Input begets Response.  Action creates Reaction.  Question solicits Answer.  Unless we can de-couple the length of our todo list from our mental well-being, the end result is a stressed mental state.

The world controls you through eliciting reactions. If you get a cookie, you react happily. Therefore cookies control you. If someone calls you a bad word, you react with fury. Therefore words control you. If you hate working, your job becomes slavery. Therefore…I think you get the picture.

But in non-reaction, there is bliss. You can look into the face of a miserable sunny day indoors and sigh contentedly.

How does this work? I’ll tell you.

During meditation, we watch our thoughts. Most people labor under the delusion that you have to clear your mind and push all of your thoughts away to meditate.

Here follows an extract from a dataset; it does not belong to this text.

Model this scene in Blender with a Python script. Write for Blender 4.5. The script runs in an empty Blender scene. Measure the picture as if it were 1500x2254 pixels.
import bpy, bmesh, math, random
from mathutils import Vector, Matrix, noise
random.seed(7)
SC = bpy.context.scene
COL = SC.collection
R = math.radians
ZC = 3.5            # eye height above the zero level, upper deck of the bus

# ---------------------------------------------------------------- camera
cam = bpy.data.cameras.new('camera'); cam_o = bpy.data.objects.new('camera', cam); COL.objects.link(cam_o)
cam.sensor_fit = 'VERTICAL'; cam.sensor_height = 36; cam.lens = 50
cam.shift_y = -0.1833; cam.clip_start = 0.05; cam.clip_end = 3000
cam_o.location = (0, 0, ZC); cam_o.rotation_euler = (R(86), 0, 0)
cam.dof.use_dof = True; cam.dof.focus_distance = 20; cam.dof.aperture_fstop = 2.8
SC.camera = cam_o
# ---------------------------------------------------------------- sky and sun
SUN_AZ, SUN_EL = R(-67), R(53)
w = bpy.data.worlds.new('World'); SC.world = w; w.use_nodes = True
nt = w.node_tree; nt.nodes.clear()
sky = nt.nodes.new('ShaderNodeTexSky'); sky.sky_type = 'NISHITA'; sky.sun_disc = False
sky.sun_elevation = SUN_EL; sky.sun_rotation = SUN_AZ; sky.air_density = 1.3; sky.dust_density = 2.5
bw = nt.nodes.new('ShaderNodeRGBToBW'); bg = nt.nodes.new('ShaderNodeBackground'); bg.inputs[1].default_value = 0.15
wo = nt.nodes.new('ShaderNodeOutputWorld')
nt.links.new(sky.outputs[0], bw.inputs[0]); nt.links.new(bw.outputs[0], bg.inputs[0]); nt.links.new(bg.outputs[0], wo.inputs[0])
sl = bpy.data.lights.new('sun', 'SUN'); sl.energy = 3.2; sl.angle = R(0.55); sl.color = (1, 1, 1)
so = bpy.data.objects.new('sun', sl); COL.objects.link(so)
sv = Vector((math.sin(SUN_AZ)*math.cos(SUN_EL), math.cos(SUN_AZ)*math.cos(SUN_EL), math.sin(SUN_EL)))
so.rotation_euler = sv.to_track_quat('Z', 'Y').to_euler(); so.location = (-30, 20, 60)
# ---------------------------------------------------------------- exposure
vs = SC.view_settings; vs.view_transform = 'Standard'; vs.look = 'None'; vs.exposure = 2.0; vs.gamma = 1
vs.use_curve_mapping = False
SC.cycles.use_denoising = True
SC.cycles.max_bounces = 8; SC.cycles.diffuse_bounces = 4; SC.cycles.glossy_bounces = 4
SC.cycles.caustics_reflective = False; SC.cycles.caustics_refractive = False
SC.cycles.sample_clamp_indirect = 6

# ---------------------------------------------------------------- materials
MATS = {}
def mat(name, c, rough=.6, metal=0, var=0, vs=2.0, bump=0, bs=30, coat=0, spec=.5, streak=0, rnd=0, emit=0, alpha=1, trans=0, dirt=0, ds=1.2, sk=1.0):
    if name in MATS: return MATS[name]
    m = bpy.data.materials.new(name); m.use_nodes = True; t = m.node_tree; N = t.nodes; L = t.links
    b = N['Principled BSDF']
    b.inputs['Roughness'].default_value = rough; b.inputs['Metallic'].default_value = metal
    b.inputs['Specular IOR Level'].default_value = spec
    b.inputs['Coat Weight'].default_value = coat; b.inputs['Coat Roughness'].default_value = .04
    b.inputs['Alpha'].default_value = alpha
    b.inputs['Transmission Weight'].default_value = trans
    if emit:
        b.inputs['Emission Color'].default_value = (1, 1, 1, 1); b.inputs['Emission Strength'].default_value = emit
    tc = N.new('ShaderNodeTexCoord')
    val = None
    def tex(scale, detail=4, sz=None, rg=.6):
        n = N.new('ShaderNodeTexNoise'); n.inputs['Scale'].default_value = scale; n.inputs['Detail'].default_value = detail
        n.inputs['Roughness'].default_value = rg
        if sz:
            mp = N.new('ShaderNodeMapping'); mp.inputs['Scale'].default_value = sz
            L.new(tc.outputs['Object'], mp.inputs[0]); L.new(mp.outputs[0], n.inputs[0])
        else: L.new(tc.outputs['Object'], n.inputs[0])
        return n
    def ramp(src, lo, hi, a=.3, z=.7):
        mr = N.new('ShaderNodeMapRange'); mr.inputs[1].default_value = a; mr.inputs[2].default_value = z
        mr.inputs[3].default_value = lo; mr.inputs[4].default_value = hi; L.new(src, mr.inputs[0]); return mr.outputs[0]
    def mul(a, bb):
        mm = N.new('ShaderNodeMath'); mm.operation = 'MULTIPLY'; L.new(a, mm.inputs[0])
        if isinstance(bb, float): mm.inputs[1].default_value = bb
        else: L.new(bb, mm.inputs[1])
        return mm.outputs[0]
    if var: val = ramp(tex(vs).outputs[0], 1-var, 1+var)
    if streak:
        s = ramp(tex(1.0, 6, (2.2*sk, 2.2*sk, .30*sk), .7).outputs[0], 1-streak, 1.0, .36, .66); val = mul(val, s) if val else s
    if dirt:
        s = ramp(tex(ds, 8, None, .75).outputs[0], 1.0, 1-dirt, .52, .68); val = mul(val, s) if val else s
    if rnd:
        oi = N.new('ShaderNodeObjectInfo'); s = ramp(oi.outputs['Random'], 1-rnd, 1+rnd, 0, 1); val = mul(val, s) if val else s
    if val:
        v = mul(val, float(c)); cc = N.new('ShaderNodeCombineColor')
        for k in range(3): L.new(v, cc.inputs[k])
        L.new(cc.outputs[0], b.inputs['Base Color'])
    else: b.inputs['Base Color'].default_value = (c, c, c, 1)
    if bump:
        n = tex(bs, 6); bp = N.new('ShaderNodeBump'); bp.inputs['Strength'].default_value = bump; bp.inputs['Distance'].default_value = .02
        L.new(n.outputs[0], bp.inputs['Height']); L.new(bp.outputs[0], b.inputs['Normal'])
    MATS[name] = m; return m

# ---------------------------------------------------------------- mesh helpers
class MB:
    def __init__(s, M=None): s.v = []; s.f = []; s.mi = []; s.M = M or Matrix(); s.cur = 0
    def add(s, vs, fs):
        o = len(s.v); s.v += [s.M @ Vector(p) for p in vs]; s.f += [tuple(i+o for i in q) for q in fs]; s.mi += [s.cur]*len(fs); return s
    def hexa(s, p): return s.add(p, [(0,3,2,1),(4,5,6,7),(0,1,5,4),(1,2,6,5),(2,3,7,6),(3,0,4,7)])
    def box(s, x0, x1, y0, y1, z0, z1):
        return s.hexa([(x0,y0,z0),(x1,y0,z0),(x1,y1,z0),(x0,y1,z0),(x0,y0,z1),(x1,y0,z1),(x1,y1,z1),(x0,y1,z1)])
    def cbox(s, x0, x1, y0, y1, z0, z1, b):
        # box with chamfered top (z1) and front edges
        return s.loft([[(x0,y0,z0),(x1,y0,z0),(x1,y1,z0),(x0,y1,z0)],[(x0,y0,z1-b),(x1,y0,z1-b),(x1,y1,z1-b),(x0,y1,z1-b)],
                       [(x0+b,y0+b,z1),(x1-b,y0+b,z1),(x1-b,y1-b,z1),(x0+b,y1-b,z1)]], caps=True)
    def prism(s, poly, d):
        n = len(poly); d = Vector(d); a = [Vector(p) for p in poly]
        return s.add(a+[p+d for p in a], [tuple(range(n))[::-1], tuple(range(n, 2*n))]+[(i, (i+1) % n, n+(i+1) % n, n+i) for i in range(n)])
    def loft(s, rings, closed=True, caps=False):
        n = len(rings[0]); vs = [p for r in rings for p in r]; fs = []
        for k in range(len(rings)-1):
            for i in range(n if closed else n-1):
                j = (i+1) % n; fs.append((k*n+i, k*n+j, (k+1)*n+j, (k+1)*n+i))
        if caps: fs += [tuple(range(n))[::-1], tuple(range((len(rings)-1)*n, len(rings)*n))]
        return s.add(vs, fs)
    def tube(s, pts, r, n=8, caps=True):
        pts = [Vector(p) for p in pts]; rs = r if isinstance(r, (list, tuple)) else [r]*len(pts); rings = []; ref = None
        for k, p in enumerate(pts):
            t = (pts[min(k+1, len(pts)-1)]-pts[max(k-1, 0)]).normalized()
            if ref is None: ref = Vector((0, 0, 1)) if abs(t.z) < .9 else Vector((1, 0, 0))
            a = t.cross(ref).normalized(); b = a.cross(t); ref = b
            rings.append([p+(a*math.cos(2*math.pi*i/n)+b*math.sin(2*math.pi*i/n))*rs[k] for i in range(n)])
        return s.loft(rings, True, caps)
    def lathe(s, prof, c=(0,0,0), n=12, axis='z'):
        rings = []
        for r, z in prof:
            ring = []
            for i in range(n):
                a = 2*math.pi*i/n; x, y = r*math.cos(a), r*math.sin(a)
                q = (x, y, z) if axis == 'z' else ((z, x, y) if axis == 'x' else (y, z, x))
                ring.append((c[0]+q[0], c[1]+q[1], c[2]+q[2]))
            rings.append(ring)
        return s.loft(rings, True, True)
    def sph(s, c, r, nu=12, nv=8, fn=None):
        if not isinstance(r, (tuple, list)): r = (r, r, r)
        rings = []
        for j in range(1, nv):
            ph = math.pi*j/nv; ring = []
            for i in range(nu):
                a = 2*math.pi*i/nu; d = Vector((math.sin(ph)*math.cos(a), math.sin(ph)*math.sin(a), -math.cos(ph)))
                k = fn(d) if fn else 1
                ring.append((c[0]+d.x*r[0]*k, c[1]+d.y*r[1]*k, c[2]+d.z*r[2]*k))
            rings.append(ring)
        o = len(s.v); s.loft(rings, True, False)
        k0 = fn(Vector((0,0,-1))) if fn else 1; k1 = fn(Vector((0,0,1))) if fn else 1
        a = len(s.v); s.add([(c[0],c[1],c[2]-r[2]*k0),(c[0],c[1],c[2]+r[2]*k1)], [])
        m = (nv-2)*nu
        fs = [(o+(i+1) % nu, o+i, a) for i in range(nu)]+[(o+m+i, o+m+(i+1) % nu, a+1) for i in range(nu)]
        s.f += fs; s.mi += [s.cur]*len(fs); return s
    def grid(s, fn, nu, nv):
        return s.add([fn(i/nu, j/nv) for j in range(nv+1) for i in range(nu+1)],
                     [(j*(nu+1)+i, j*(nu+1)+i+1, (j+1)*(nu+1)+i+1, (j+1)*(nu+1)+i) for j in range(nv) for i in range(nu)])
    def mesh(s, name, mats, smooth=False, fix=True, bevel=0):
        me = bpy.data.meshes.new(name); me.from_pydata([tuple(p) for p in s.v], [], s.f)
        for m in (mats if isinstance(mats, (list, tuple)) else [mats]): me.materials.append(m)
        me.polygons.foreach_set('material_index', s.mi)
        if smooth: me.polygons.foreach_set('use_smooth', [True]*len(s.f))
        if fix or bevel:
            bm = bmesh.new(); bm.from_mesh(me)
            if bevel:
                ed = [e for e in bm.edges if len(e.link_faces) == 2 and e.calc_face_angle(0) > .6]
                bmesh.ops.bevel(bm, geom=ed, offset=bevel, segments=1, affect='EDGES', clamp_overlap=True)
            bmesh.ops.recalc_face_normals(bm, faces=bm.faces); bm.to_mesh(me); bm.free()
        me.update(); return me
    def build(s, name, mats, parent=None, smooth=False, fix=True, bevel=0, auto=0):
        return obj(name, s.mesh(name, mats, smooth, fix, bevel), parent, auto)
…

This is wrong. Instead, you watch your thoughts. They come and go like fish in a stream and, like fish in a stream, you catch and release them.

By doing this, you eventually discover that you are not your thoughts but rather the space they appear within. You find a continuity of self between fleeting thoughts and sensations.

— Lazy Yogi

This month, I’m working on breaking the vicious cycle of stimulus and response.  I’m going to focus on skillful non-reaction.  When I receive a request that is not urgent, it’s going on my to-do list, not on the top of my mental execution stack.